If your grandfather has a peculiar habit that you find hilarious, you can discuss it with your brother or sister. If your mother has a tendency to fly off the handle, you can’t bring it up with people outside of the family. They will get the wrong impression of your mother. They will think that she is tyrannical, whereas you only brought up the interesting behavior because it was a source of humor. In the material world there is duality in every sphere, which means a simple joke can cause both laughter and anger.
The person who is outside the circle of the joke will take offense. Especially if the person making it isn’t a close friend or family member, what else are they supposed to think? If they don’t have the full context of the conversation, they will get the wrong understanding. Indeed, taking humorous statements out of context is a principal tool of destruction used by political opponents. The “camera is always rolling,” so to speak, with a person running for political office. If they should make a joke to their friends while they think the microphone is off, and then someone else picks up on that comment, it can be distributed widely to the public. Others who are not privy to the context will get the wrong impression.
To the person in the know, the jokes are very pleasing. Here the clever ladies at the marriage ceremony of Sita and Rama are giving verbal jabs to the opposing side. The bride’s side is making fun of the groom’s side and vice versa. At this marriage everything was done according to tradition. There was no expense spared, as the host was the wealthy and pious king of Mithila. The marriage took place according to dharma, or religiosity. There was no kama, or sense gratification, involved.

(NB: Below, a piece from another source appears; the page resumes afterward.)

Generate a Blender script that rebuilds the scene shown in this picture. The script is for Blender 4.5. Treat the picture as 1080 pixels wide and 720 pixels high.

The parties felt comfortable making jokes at each other because they were all family now. If you can’t make fun of your family members, who can you make fun of? If you’re not going to enjoy with the people you trust the most, then you are devoid of any enjoyment. All had a good time since Sita was now married to Rama. Indeed, the joke-making made the event more joyous. Sort of like having a band at your wedding or a fully stocked buffet at your get-together, the jokes were very appropriate to the occasion.

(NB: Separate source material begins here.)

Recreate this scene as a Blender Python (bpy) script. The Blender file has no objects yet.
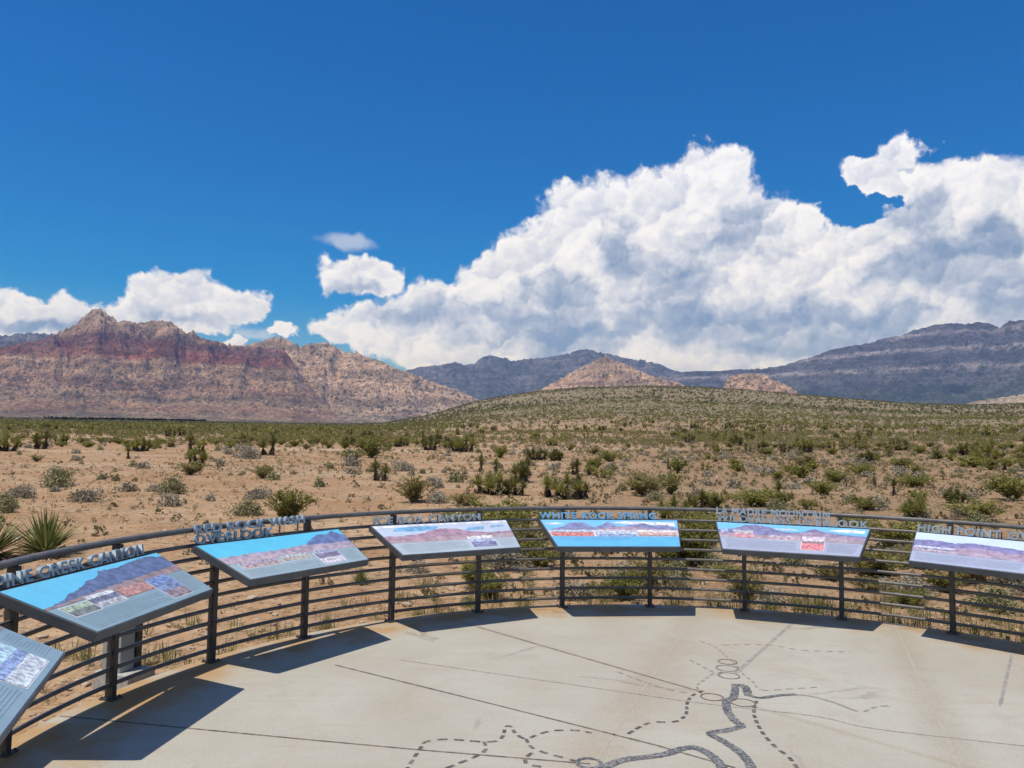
import bpy, bmesh, math, random
import numpy as np
from mathutils import Matrix, Vector

scene = bpy.context.scene
COL = scene.collection
PI = math.pi
R = math.radians
rng = np.random.default_rng(11)
random.seed(5)

# ------------------------------------------------------------------ camera solution
F, PITCH, ROLL, CH = 793.6, 0.0709, 0.0139, 1.8054
CX, CY, RAIL_R = 1.4619, 4.5997, 4.3004
TH0, DTH, DP = -1.4553, 0.4569, 0.1138
RO, ZO, WO = 4.1468, 0.9573, 0.7695
RI, ZI, WI = 3.6306, 0.7328, 0.643
SAZ, SEL = -2.3176, 1.231
DTHK = {0: .0019, 1: .0035, 2: -.0018, 3: -.0084, 4: -.0013, 5: .0061}
DRK = {0: .0053, 1: .0087, 2: .0347, 3: .0008, 4: -.0587, 5: .0092}
fwd = np.array([0, math.cos(PITCH), math.sin(PITCH)])
r0 = np.array([1.0, 0, 0]); u0 = np.array([0, -math.sin(PITCH), math.cos(PITCH)])
cr, sr = math.cos(ROLL), math.sin(ROLL)
RIGHT = cr * r0 + sr * u0
UP = cr * u0 - sr * r0


def ray(px, py):
    d = RIGHT * (px - 512) / F - UP * (py - 384) / F + fwd
    return d / np.linalg.norm(d)


def G(px, py, z=0.0):
    d = ray(px, py)
    t = (z - CH) / d[2]
    return np.array([d[0] * t, d[1] * t])


def azel(px, py):
    d = ray(px, py)
    return math.degrees(math.atan2(d[0], d[1])), math.degrees(math.asin(d[2]))


# ------------------------------------------------------------------ numpy noise
_perm = np.random.default_rng(3).permutation(512)
_perm = np.concatenate([_perm, _perm, _perm])
_ga = np.random.default_rng(4).uniform(0, 2 * PI, 512)
_gx, _gy = np.cos(_ga), np.sin(_ga)


def perlin(x, y, seed=0):
    x = np.asarray(x, float) + seed * 17.31; y = np.asarray(y, float) - seed * 9.77
    xi = np.floor(x).astype(np.int64); yi = np.floor(y).astype(np.int64)
    xf = x - xi; yf = y - yi
    xi &= 511; yi &= 511
    u = xf * xf * xf * (xf * (xf * 6 - 15) + 10); v = yf * yf * yf * (yf * (yf * 6 - 15) + 10)

    def g(ix, iy, dx, dy):
        h = _perm[_perm[ix & 511] + (iy & 511)] & 511
        return _gx[h] * dx + _gy[h] * dy
    a = g(xi, yi, xf, yf); b = g(xi + 1, yi, xf - 1, yf)
    c = g(xi, yi + 1, xf, yf - 1); d = g(xi + 1, yi + 1, xf - 1, yf - 1)
    return (a + u * (b - a)) * (1 - v) + (c + u * (d - c)) * v * 1.0


def fbm(x, y, oct=5, seed=0, gain=.5):
    s = 0; a = 1.0; f = 1.0
    for i in range(oct):
        s = s + a * perlin(x * f, y * f, seed + i); a *= gain; f *= 2.03
    return s


def ridged(x, y, oct=5, seed=0, gain=.5):
    s = 0; a = 1.0; f = 1.0
    for i in range(oct):
        s = s + a * (1 - 2.6 * np.abs(perlin(x * f, y * f, seed + i))); a *= gain; f *= 2.1
    return s


def sstep(a, b, x):
    t = np.clip((np.asarray(x, float) - a) / (b - a), 0, 1)
    return t * t * (3 - 2 * t)


# ------------------------------------------------------------------ object helpers
def tag(o, label=None, cat=None, group=None, kind=None):
    if label: o['label'] = label
    if cat: o['category'] = cat
    if group: o['group'] = group
    if kind: o['kind'] = kind
    return o


def empty(name, loc=(0, 0, 0), rz=0):
    o = bpy.data.objects.new(name, None)
    o.empty_display_size = .1
    o.location = loc; o.rotation_euler = (0, 0, rz)
    COL.objects.link(o)
    return o


def link(name, me, parent=None):
    o = bpy.data.objects.new(name, me)
    COL.objects.link(o)
    if parent is not None: o.parent = parent
    return o


def np_mesh(name, V, Fc, mats=(), smooth=False, midx=None):
    """V (n,3); Fc (m,k) array of one face size"""
    V = np.ascontiguousarray(V, np.float32); Fc = np.ascontiguousarray(Fc, np.int32)
    me = bpy.data.meshes.new(name)
    m, k = Fc.shape
    me.vertices.add(len(V)); me.vertices.foreach_set('co', V.ravel())
    me.loops.add(m * k); me.loops.foreach_set('vertex_index', Fc.ravel())
    me.polygons.add(m)
    me.polygons.foreach_set('loop_start', np.arange(0, m * k, k, dtype=np.int32))
    me.polygons.foreach_set('loop_total', np.full(m, k, np.int32))
    me.polygons.foreach_set('use_smooth', np.full(m, bool(smooth)))
    for mt in mats: me.materials.append(mt)
    if midx is not None: me.polygons.foreach_set('material_index', np.ascontiguousarray(midx, np.int32))
    me.update(calc_edges=True); me.validate()
    return me


class MB:
    """collects solids / sheets and links them as one mesh object"""
    def __init__(s): s.v = []; s.f = []; s.m = []

    def add(s, vs, fs, mi=0):
        b = len(s.v); s.v += [tuple(map(float, p)) for p in vs]
        for f in fs: s.f.append([b + i for i in f]); s.m.append(mi)

    def hexa(s, p, mi=0):  # 8 points: bottom 4 ccw, top 4 ccw
        s.add(p, [(3, 2, 1, 0), (4, 5, 6, 7), (0, 1, 5, 4), (1, 2, 6, 5), (2, 3, 7, 6), (3, 0, 4, 7)], mi)

    def box(s, c, sx, sy, sz, rz=0, mi=0):
        ca, sa = math.cos(rz), math.sin(rz)
        P = []
        for z in (-sz / 2, sz / 2):
            for x, y in ((-1, -1), (1, -1), (1, 1), (-1, 1)):
                X, Y = x * sx / 2, y * sy / 2
                P.append((c[0] + X * ca - Y * sa, c[1] + X * sa + Y * ca, c[2] + z))
        s.hexa(P, mi)

    def tube(s, pts, rad, n=8, mi=0, cap=True):
        pts = [Vector(p) for p in pts]
        rads = rad if hasattr(rad, '__len__') else [rad] * len(pts)
        rings = []; b = len(s.v); vs = []
        for i, p in enumerate(pts):
            d = (pts[min(i + 1, len(pts) - 1)] - pts[max(i - 1, 0)]).normalized()
            ref = Vector((0, 0, 1)) if abs(d.z) < .95 else Vector((1, 0, 0))
            a = d.cross(ref).normalized(); c = a.cross(d)
            for k in range(n):
                t = 2 * PI * k / n
                vs.append(p + (a * math.cos(t) + c * math.sin(t)) * rads[i])
        fs = []
        for i in range(len(pts) - 1):
            for k in range(n):
                fs.append((i * n + k, i * n + (k + 1) % n, (i + 1) * n + (k + 1) % n, (i + 1) * n + k))
        if cap:
            fs.append(tuple(range(n - 1, -1, -1))); fs.append(tuple((len(pts) - 1) * n + k for k in range(n)))
        s.add(vs, fs, mi)

    def build(s, name, mats, parent=None, smooth=False, bevel=0):
        me = bpy.data.meshes.new(name)
        me.from_pydata(s.v, [], s.f)
        for m in (mats if isinstance(mats, (list, tuple)) else [mats]): me.materials.append(m)
        me.polygons.foreach_set('material_index', s.m)
        if smooth: me.polygons.foreach_set('use_smooth', [True] * len(s.f))
        me.update()
        o = link(name, me, parent)
        if bevel:
            md = o.modifiers.new('bevel', 'BEVEL'); md.width = bevel; md.segments = 2; md.limit_method = 'ANGLE'
        return o


# ------------------------------------------------------------------ node helpers
class NT:
    def __init__(s, nt): s.nt = nt; s.n = nt.nodes; s.l = nt.links

    def _set(s, sock, v):
        if hasattr(v, 'is_linked'): s.l.new(v, sock)
        elif isinstance(v, (tuple, list)):
            v = tuple(v)
            if len(sock.default_value) == 4 and len(v) == 3: v = v + (1,)
            sock.default_value = v
        else: sock.default_value = v

    def math(s, op, a, b=None, c=None, clamp=False):
        n = s.n.new('ShaderNodeMath'); n.operation = op; n.use_clamp = clamp
        s._set(n.inputs[0], a)
        if b is not None: s._set(n.inputs[1], b)
        if c is not None: s._set(n.inputs[2], c)
        return n.outputs[0]

    def vec(s, op, a, b=None):
        n = s.n.new('ShaderNodeVectorMath'); n.operation = op
        s._set(n.inputs[0], a)
        if b is not None: s._set(n.inputs[3 if op == 'SCALE' else 1], b)
        return n.outputs['Value' if op in ('LENGTH', 'DOT_PRODUCT', 'DISTANCE') else 'Vector']

    def noise(s, v, scale, detail=4, rough=.55, col=False, dist=0.0, dim='3D'):
        n = s.n.new('ShaderNodeTexNoise'); n.noise_dimensions = dim; s._set(n.inputs['Vector'], v)
        n.inputs['Scale'].default_value = scale; n.inputs['Detail'].default_value = detail
        n.inputs['Roughness'].default_value = rough; n.inputs['Distortion'].default_value = dist
        return n.outputs['Color' if col else 'Fac']

    def voro(s, v, scale, feature='F1', detail=0, smooth=.5, rough=.5, out='Distance', dim='3D'):
        n = s.n.new('ShaderNodeTexVoronoi'); n.voronoi_dimensions = dim; n.feature = feature; s._set(n.inputs['Vector'], v)
        n.inputs['Scale'].default_value = scale; n.inputs['Detail'].default_value = detail
        n.inputs['Roughness'].default_value = rough
        if feature == 'SMOOTH_F1': n.inputs['Smoothness'].default_value = smooth
        return n.outputs[out]

    def mapr(s, v, a, b, c=0.0, d=1.0, smooth=True):
        n = s.n.new('ShaderNodeMapRange'); n.interpolation_type = 'SMOOTHSTEP' if smooth else 'LINEAR'
        s._set(n.inputs[0], v)
        for i, q in enumerate((a, b, c, d)): s._set(n.inputs[1 + i], q)
        return n.outputs[0]

    def mix(s, f, a, b, mode='MIX'):
        n = s.n.new('ShaderNodeMix'); n.data_type = 'RGBA'; n.blend_type = mode
        s._set(n.inputs[0], f); s._set(n.inputs[6], a); s._set(n.inputs[7], b)
        return n.outputs[2]

    def xyz(s, v):
        n = s.n.new('ShaderNodeSeparateXYZ'); s._set(n.inputs[0], v); return n.outputs

    def comb(s, x, y, z):
        n = s.n.new('ShaderNodeCombineXYZ')
        for i, q in enumerate((x, y, z)): s._set(n.inputs[i], q)
        return n.outputs[0]

    def pos(s): return s.n.new('ShaderNodeNewGeometry').outputs['Position']

    def objco(s): return s.n.new('ShaderNodeTexCoord').outputs['Object']

    def rand(s): return s.n.new('ShaderNodeObjectInfo').outputs['Random']

    def bump(s, h, strength, dist):
        n = s.n.new('ShaderNodeBump'); n.inputs['Strength'].default_value = strength
        n.inputs['Distance'].default_value = dist; s._set(n.inputs['Height'], h)
        return n.outputs[0]


def material(name, rough=.8, spec=.3, metal=0.0):
    m = bpy.data.materials.new(name); m.use_nodes = True
    N = NT(m.node_tree); b = m.node_tree.nodes['Principled BSDF']
    b.inputs['Roughness'].default_value = rough; b.inputs['Specular IOR Level'].default_value = spec
    b.inputs['Metallic'].default_value = metal
    return m, N, b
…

The clever ladies also taught Sita and Rama the appropriate rituals, such as feeding a morsel of food to each other. The food consisted of yogurt and rice, and the exchange is customary in a wedding ceremony of the Vedic tradition. It is said that everyone was so happy as a result. Wouldn’t you be thrilled as well? Where else do you hear about God being taught how to feed His wife? Where else do you learn about the beautiful eternal consort of the Supreme Lord being given instructions on how to offer food to her husband in love?
Indeed, such variety is present in the spiritual world, and that variety is replicated when the Divine and His associates appear on this earth in apparently human forms. With variety in form, the many children of God get the opportunity to engage in direct service. Here there was no fear on the part of the clever ladies. There was only boundless love. That love manifested in instruction and the offering of verbal jabs, thereby showing that the all-merciful Supreme Lord allows all to engage in devotional service in the mood of their choice.

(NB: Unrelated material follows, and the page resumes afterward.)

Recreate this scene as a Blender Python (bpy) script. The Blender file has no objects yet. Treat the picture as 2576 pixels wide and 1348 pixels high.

Of course the prerequisite is the familial bond. We don’t like it when our friends say anything bad about our family, even if their statements are accurate. The friends are not part of the family, so they don’t get a free pass to lob abuses. The brother and sister are allowed to since there is a lasting bond with them. With God, there is the chance to enter the family since everyone is already in it. Through a lack of the proper consciousness only does one think that God doesn’t exist or that man is evolved today through natural selection of the strongest species. That evolved man no longer has to worry about God, which is a foolish mindset.
With the proper consciousness, one is allowed to reenter the family and from there engage in these wonderful pastimes, the likes of which fill up the voluminous pages of Vedic literature. The ladies took delight in this ceremony and so do the pure-hearted souls who hear with rapt attention, paying homage to the author who took so much time and effort to describe these events that his mind was so immersed in.
In Closing:
Though anecdotes of my family may reveal,
Open to criticizing them don’t ever feel.
Jovial talk for close siblings reserved,
With outsiders some respect need observed.
Felt like family already did ladies clever,
Lobbed abuses in both ways did they ever.
New bride and groom to feed each other taught,
Sita and Rama, their marriage so much happiness brought.